▶ _WRITTEN PROBLEM_: Only the lines from the start of the material through the line containing "nt = w.node_tree; nt.nodes.clear()" are to be extracted, exactly as they appear.

▶ _DATA EXTRACT_:
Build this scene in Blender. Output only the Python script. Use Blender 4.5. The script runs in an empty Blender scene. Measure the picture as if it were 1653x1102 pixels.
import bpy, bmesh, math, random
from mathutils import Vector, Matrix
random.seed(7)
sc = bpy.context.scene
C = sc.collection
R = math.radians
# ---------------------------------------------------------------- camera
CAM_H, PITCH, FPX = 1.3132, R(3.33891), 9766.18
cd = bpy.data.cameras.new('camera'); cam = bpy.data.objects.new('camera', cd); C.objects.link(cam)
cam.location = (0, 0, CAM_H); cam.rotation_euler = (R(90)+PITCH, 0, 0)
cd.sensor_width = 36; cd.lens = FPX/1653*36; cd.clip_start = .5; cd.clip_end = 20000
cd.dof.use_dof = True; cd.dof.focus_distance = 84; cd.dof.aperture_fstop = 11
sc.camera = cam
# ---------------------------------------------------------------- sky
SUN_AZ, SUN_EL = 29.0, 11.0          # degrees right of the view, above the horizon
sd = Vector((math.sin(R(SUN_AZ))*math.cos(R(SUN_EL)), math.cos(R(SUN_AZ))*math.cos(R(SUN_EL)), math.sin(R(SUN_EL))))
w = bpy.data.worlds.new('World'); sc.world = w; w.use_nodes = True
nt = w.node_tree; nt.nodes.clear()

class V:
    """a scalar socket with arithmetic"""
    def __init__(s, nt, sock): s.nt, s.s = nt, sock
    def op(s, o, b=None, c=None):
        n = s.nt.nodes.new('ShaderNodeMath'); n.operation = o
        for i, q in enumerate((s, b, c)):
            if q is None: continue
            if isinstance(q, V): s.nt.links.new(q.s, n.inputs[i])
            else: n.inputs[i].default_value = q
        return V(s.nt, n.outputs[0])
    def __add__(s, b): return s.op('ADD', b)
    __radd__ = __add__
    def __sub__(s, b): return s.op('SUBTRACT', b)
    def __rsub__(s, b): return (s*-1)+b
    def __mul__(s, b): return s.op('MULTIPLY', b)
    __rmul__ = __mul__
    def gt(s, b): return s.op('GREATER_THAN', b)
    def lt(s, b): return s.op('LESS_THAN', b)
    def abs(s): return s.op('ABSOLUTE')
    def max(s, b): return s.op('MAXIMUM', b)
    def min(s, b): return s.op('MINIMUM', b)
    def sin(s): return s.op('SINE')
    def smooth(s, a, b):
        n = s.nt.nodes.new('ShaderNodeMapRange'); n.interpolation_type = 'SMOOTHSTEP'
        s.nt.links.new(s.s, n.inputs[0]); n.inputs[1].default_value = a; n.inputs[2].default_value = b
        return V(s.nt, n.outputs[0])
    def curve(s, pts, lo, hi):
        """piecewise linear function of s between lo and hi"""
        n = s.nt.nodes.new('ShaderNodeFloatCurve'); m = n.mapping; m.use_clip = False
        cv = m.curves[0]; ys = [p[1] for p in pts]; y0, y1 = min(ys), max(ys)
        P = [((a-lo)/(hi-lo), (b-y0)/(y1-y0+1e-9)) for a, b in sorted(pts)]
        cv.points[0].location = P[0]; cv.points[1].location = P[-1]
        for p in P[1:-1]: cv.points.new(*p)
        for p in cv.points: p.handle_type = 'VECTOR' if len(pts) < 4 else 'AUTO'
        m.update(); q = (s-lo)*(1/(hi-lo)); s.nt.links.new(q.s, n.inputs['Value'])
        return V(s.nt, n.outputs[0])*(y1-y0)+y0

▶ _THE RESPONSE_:
Build this scene in Blender. Output only the Python script. Use Blender 4.5. The script runs in an empty Blender scene. Measure the picture as if it were 1653x1102 pixels.
import bpy, bmesh, math, random
from mathutils import Vector, Matrix
random.seed(7)
sc = bpy.context.scene
C = sc.collection
R = math.radians
# ---------------------------------------------------------------- camera
CAM_H, PITCH, FPX = 1.3132, R(3.33891), 9766.18
cd = bpy.data.cameras.new('camera'); cam = bpy.data.objects.new('camera', cd); C.objects.link(cam)
cam.location = (0, 0, CAM_H); cam.rotation_euler = (R(90)+PITCH, 0, 0)
cd.sensor_width = 36; cd.lens = FPX/1653*36; cd.clip_start = .5; cd.clip_end = 20000
cd.dof.use_dof = True; cd.dof.focus_distance = 84; cd.dof.aperture_fstop = 11
sc.camera = cam
# ---------------------------------------------------------------- sky
SUN_AZ, SUN_EL = 29.0, 11.0          # degrees right of the view, above the horizon
sd = Vector((math.sin(R(SUN_AZ))*math.cos(R(SUN_EL)), math.cos(R(SUN_AZ))*math.cos(R(SUN_EL)), math.sin(R(SUN_EL))))
w = bpy.data.worlds.new('World'); sc.world = w; w.use_nodes = True
nt = w.node_tree; nt.nodes.clear()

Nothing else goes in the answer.